Jameson's cockney accent and abrasive persona caused Private Eye to coin the sobriquet Sid Yobbo in his honour, although Jameson himself protested at such caricatures. Despite his success and affluence, he remained sensitive about his origins.
In 1980 the BBC broadcast a sketch in the Radio 4 programme Week Ending which described him as an "East End boy made bad" and that Jameson was "so ignorant he thought erudite was a type of glue". Jameson sued the BBC for libel, but lost the action when it came to court in February 1984. While the jury found the broadcast defamatory, they also considered it fair comment and Jameson had to pay costs of £75,000.
This award against him affected his finances, and following the end of his time at the News of the World in the previous month, he was forced to take up an offer from the BBC itself.

Broadcasting

In 1984 he presented Do They Mean Us? a television series for BBC 2 which according to his Scotsman obituary was "a decidedly patriotic examination of foreign television networks’ British coverage". On the show, Jameson had the catchphrase; "Do they mean us? They surely do!"
He joined BBC Radio 2 in late 1985, sitting in for Jimmy Young, before taking over the breakfast show from Ken Bruce in April 1986, presenting it until December 1991 and greeting both of the listeners with the refrain 'morning, morning, Jameson here.
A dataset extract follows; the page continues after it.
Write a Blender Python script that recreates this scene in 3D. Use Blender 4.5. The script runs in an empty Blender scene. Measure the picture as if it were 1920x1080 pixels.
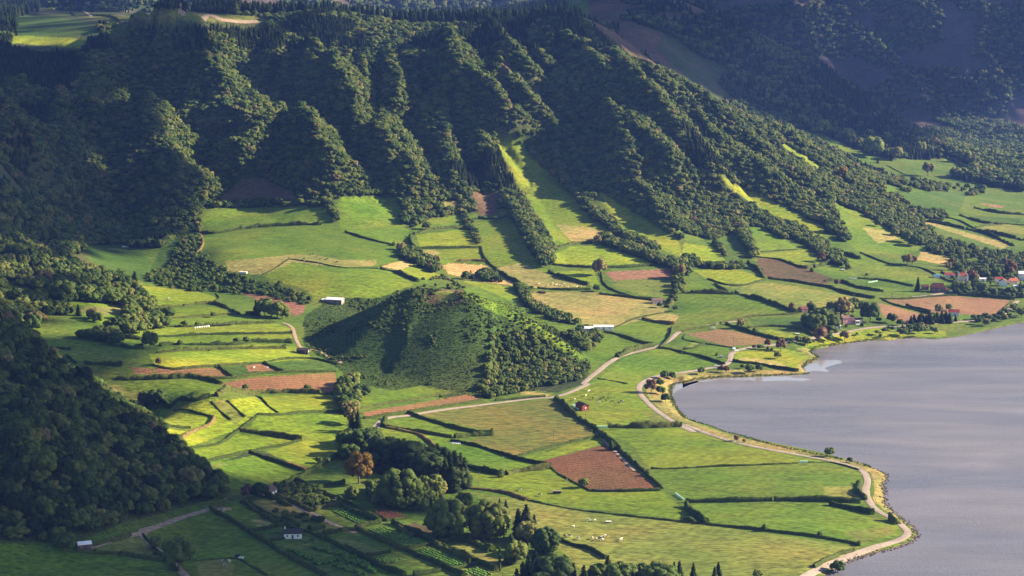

He then hosted the Monday to Thursday late-night show between 10.30 and 12.00 along with his wife Ellen, until March 1997.
In 1988 he began presenting the BBC1 television show People. He was replaced in the second series by Chris Serle, Lucy Pilkington, Jeni Barnett and Frank Bruno.
In 1989 and 1990, he presented the nightly chat show Jameson Tonight on Sky One from the Windmill Theatre in London.
In 2010 he took part in BBC's The Young Ones, in which six celebrities in their 70s and 80s attempt to overcome some of the problems of ageing by harking back to the 1970s.
Following the end of his regular broadcasting career, Jameson wrote a weekly column in the Brighton Argus until October 2000, and was latterly an after-dinner speaker.

Personal life

In 1947, Jameson married Jackie, whom he had met during his Communist Party membership; she divorced him in the 1960s. He married Pauline in 1971. In 1978 he left her for Ellen Petrie, to whom he remained married until his death at age 82 of a heart attack on 12 September 2012. He had three sons and a daughter from his first two marriages.